Foi apenas após a demissão do Governo de Santana Lopes, e pela primeira vez, que o Partido Socialista, com José Sócrates, conseguiu penetrar no distrito e ganhar aqui as eleições. Embora tenha havido algumas mudanças nas mentalidades especialmente em Viseu, grande centro urbano da região, a fidelidade ao PSD mantem-se embora haja vozes discordantes sobre a forma como este PSD de Passos Coelho governou que não é o mesmo em que tradicionalmente votavam. A campanha negra contra José Sócrates (independentemente de haver acusação formada ou não) durante toda a legislatura de Passos Coelho levada ao extremo por órgãos da comunicação social afetos ao seu governo deu os seus frutos aqui para estes lados.

No “campo” os populares com a sua ingénua forma de ver a política votam muitas das vezes em pessoas que acham muito simpáticos, porque falam muito bem e prometem muito. Nas eleições autárquicas o processo refina-se pois que “os influentes” da vila, da aldeia e do lugar dominam e controlam com a sua influência as populações.

Hoje em dia, nesta beira profunda, o modo de vida em nada se compara ao que foi antes do 25 de abril de 1974 que trouxe às terras do interior desenvolvimento e qualidade de vida próxima da das grandes cidades, graças às televisões e à influência de “modas” difundidas por familiares emigrantes. Permanecem contudo hábitos e costumes do modo de vida rural muito conservador e voltado para o passado que à religião católica também ela muito conservadora ajuda a manter. A democracia para esta gente limita-se a votar nos calendários e sempre naqueles que lhes prometem um “status quo” tranquilizador para as suas vidas e que fazem apelos ao passado.      

Fora dos centros urbanos do distrito não se compram jornais porque não lhes chegam às mãos e, mesmo que assim fosse, não pagariam para os comprar, e depois há o café da proximidade onde leem o jornal regional.

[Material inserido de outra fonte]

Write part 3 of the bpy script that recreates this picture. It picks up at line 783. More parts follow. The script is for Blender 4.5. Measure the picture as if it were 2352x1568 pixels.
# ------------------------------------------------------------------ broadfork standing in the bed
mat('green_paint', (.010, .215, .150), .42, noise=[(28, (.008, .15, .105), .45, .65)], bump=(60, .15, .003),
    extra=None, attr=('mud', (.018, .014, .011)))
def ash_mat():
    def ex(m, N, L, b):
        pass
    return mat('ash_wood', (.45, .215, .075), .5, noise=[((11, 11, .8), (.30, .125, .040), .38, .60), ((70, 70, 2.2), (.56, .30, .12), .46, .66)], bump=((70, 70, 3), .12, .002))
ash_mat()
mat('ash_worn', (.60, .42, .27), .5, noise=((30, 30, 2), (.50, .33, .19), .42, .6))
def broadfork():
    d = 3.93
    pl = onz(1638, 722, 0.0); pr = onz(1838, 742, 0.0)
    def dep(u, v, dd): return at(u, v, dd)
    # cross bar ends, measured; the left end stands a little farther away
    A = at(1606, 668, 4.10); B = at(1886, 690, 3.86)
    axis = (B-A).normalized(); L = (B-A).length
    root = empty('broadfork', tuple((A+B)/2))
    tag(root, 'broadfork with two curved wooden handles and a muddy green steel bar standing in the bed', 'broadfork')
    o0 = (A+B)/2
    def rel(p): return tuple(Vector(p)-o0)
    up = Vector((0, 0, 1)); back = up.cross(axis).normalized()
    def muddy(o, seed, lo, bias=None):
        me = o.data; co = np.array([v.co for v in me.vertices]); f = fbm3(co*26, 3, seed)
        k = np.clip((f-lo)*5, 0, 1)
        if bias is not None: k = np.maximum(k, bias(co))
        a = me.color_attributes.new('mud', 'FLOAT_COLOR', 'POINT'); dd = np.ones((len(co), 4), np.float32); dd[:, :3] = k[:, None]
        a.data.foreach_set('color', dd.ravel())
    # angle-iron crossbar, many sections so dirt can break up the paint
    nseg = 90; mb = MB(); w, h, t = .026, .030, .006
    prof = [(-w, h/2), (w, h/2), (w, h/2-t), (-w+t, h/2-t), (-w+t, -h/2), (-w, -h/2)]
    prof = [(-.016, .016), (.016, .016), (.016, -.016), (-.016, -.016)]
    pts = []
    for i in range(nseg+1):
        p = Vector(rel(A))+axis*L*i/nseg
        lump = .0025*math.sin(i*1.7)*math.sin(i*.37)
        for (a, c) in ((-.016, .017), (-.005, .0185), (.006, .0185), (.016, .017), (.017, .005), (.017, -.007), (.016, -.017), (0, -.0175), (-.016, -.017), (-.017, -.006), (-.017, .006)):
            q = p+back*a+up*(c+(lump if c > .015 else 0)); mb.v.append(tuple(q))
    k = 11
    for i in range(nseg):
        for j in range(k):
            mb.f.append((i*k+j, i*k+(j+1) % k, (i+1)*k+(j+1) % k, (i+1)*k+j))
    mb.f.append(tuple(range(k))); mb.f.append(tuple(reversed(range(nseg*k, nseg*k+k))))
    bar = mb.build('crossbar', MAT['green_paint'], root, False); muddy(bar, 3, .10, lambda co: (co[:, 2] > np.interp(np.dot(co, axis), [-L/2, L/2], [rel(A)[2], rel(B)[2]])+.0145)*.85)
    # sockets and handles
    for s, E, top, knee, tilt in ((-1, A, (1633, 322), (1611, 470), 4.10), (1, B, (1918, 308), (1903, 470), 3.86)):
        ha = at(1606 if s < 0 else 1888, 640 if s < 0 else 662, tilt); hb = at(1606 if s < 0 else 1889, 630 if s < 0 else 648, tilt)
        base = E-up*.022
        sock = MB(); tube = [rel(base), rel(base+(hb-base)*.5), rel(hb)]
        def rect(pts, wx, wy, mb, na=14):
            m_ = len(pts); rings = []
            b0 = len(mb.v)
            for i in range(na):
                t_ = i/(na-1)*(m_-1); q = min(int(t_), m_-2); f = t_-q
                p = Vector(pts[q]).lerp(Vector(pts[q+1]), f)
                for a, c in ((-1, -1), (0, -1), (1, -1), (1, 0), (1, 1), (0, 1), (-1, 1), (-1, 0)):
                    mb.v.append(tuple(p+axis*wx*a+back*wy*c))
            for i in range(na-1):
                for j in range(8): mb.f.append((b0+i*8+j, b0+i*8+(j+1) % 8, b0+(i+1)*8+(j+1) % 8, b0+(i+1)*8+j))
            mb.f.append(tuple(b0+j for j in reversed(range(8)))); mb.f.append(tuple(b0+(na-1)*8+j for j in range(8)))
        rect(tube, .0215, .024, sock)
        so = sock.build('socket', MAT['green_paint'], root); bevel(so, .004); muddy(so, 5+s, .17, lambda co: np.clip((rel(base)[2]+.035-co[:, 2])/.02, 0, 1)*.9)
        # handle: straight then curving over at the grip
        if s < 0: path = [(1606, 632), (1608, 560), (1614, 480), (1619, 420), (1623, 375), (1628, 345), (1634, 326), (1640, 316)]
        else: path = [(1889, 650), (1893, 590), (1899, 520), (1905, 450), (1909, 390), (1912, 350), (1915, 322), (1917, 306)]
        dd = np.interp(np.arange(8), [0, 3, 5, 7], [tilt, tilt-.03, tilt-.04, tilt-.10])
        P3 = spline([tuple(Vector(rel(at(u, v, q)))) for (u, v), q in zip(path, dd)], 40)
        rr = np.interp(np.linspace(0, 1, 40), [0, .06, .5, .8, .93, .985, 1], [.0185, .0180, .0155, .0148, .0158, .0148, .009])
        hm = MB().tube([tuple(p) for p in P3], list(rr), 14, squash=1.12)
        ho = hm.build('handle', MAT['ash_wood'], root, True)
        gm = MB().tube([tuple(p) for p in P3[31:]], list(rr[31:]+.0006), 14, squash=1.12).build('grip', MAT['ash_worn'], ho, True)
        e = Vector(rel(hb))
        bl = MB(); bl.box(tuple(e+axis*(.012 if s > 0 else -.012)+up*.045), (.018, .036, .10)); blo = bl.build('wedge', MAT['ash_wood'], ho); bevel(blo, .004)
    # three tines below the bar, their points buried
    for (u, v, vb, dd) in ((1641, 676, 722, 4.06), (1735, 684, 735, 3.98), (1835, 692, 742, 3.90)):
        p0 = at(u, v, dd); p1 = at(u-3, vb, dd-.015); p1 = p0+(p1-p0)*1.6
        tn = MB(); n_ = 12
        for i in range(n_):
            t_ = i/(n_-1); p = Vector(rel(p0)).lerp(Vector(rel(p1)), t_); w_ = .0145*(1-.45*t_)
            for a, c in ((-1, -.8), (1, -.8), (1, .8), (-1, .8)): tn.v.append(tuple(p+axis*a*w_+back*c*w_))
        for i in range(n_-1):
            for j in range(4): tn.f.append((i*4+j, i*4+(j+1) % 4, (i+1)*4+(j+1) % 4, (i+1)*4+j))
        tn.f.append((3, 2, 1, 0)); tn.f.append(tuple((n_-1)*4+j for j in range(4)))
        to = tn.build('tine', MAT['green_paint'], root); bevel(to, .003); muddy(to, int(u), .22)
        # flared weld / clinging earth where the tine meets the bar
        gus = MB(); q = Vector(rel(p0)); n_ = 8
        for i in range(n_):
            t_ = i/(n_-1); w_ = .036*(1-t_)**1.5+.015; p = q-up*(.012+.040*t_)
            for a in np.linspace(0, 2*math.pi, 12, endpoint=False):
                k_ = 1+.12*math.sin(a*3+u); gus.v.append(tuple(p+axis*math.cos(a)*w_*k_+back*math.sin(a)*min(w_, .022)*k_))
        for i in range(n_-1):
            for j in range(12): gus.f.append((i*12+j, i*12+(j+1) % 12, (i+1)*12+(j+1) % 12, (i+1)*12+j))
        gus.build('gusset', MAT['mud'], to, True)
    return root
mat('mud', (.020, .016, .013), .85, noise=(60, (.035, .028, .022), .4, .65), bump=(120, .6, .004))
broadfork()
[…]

Os recursos financeiros são escassos e, quando os têm, poupam para a compra dum “carrito” em segunda mão, o resto é investido nas courelas e em equipamento para o cultivo sazonal. O que colhem é para consumo próprio e para distribuir pela família que, de tempo em tempo, vem à terra. O excedente que não consomem é, a maior parte das vezes, oferecido e o resto desperdiçado. Falam sobre política, mas daquela que lhes chega pelos quatro canais da televisão e seus comentadores.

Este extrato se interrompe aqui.